I'm not an expert, so this is probably not a muture understanding, but it's cool to imagine a universe where life was incredibly abundant.
Edit: I got this idea from a video, and I found it! Please transfer all criticism of my comment to this video.
I'm skeptical of this. Life doesn't just need a certain temperature, it needs to convert lower entropy energy to higher entropy. A uniform environment temperature does not provide any usable energy. You would still need a star or some other energy source.
There was probably nothing but helium, hydrogen and a tiny bit of lithium at that period.
Those are some of the best elements though.
Top 3 probably
They surely are popular...
Yeah, season 8 of helium is just chef's kiss.
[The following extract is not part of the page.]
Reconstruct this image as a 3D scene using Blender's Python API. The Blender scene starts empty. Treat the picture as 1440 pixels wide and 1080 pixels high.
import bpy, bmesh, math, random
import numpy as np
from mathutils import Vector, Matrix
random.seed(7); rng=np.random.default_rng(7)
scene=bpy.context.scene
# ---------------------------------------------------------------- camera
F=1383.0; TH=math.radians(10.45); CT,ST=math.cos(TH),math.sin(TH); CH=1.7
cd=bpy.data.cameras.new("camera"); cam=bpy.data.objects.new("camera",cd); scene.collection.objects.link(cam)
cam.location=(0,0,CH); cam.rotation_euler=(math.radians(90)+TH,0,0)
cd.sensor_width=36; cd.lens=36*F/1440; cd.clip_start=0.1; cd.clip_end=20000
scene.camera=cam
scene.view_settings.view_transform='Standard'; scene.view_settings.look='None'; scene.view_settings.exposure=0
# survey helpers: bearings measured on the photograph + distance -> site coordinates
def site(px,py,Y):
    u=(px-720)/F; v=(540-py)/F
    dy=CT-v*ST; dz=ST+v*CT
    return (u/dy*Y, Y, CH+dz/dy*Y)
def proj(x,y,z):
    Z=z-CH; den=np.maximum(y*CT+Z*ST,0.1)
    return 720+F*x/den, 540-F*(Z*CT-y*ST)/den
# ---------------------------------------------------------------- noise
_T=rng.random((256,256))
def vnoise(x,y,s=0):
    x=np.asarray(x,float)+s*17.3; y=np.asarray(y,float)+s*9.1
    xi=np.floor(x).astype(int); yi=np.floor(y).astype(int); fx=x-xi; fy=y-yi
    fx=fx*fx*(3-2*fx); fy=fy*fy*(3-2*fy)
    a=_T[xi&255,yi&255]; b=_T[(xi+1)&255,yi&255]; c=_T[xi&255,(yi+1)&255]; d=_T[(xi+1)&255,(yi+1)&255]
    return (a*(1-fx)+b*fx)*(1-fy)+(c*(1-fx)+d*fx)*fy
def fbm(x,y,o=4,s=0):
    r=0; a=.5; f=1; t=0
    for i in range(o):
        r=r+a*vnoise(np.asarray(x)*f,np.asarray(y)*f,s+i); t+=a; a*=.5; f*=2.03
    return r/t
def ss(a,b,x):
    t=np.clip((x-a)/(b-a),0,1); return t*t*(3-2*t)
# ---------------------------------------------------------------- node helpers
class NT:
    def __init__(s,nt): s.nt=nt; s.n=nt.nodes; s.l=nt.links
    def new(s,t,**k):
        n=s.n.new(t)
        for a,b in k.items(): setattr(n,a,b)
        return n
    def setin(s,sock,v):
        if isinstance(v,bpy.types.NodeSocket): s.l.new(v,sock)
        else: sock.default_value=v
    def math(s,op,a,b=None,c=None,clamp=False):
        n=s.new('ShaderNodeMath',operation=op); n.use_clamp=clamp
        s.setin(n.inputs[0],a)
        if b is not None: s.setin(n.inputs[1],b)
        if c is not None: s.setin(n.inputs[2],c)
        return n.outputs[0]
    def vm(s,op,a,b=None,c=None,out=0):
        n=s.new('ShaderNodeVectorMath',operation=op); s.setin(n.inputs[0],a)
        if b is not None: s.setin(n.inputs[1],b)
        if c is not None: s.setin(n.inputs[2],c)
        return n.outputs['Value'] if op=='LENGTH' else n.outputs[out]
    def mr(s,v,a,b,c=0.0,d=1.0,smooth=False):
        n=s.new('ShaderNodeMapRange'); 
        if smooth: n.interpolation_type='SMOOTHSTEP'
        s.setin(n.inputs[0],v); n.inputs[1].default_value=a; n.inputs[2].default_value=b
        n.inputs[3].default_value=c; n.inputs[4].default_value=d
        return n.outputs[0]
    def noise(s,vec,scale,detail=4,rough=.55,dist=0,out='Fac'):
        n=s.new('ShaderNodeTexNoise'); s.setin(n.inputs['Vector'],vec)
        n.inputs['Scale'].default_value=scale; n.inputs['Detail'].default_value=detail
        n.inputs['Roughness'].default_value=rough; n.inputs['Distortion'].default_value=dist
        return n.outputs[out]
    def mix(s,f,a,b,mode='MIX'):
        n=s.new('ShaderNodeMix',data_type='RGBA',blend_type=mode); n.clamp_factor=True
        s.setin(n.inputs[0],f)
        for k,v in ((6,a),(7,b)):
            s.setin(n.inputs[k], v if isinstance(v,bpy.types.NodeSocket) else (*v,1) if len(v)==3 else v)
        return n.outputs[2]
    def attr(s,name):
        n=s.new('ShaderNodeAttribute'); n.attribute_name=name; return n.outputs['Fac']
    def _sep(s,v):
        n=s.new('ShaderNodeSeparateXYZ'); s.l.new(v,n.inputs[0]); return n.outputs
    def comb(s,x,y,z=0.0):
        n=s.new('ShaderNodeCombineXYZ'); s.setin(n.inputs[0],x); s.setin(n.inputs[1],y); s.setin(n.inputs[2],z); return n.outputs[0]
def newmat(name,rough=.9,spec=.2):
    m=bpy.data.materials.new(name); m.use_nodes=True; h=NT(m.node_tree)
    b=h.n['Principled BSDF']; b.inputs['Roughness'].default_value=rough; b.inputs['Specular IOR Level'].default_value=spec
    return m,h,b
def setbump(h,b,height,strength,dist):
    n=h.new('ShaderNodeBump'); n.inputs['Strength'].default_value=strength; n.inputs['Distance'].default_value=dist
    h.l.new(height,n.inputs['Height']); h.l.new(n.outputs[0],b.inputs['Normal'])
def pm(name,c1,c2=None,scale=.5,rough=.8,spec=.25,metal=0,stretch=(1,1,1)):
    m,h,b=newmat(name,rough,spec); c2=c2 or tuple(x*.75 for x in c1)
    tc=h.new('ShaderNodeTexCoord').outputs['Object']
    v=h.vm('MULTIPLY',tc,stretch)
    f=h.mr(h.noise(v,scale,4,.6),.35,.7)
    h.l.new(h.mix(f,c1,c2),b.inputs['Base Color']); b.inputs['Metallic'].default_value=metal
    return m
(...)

More weird to me is that, at some point before the first stars, the entire universe glowed through the entire rainbow, so there is a moment when, were you to travel back in time, the entire universe would glow blindingly green.
It probably would never appear green, due to the black-body radiation distribution. When the peak is at green, it just looks like white to us. Our sun is kinda a "green" star due to this
But it would go from blue to white to red. Similar colour progression that we can find in the distribution of stars
Indeed! Good point! For some reason, I was under the impression that the CMB was monochromatic (corresponding to a red shifted equivalent of the precise energy of W and Z boson annihilation to produce photons). Thanks!!
Interesting theory, I'd never heard of it before. All of the sudden, "a long time ago, in a galaxy far, far away", actually seems plausible (although this theory looks like it came well after SW in 2014).
The actual paper about it: https://lweb.cfa.harvard.edu/~loeb/habitable.pdf
Well, "life as we know it". But for all we know energy rather than matter-based beings could have existed more readily back then, and perhaps struggle to exist now under lower density conditions. Thereby making that earlier era more habitable for their type of life, even as our current era is more habitable for our own type.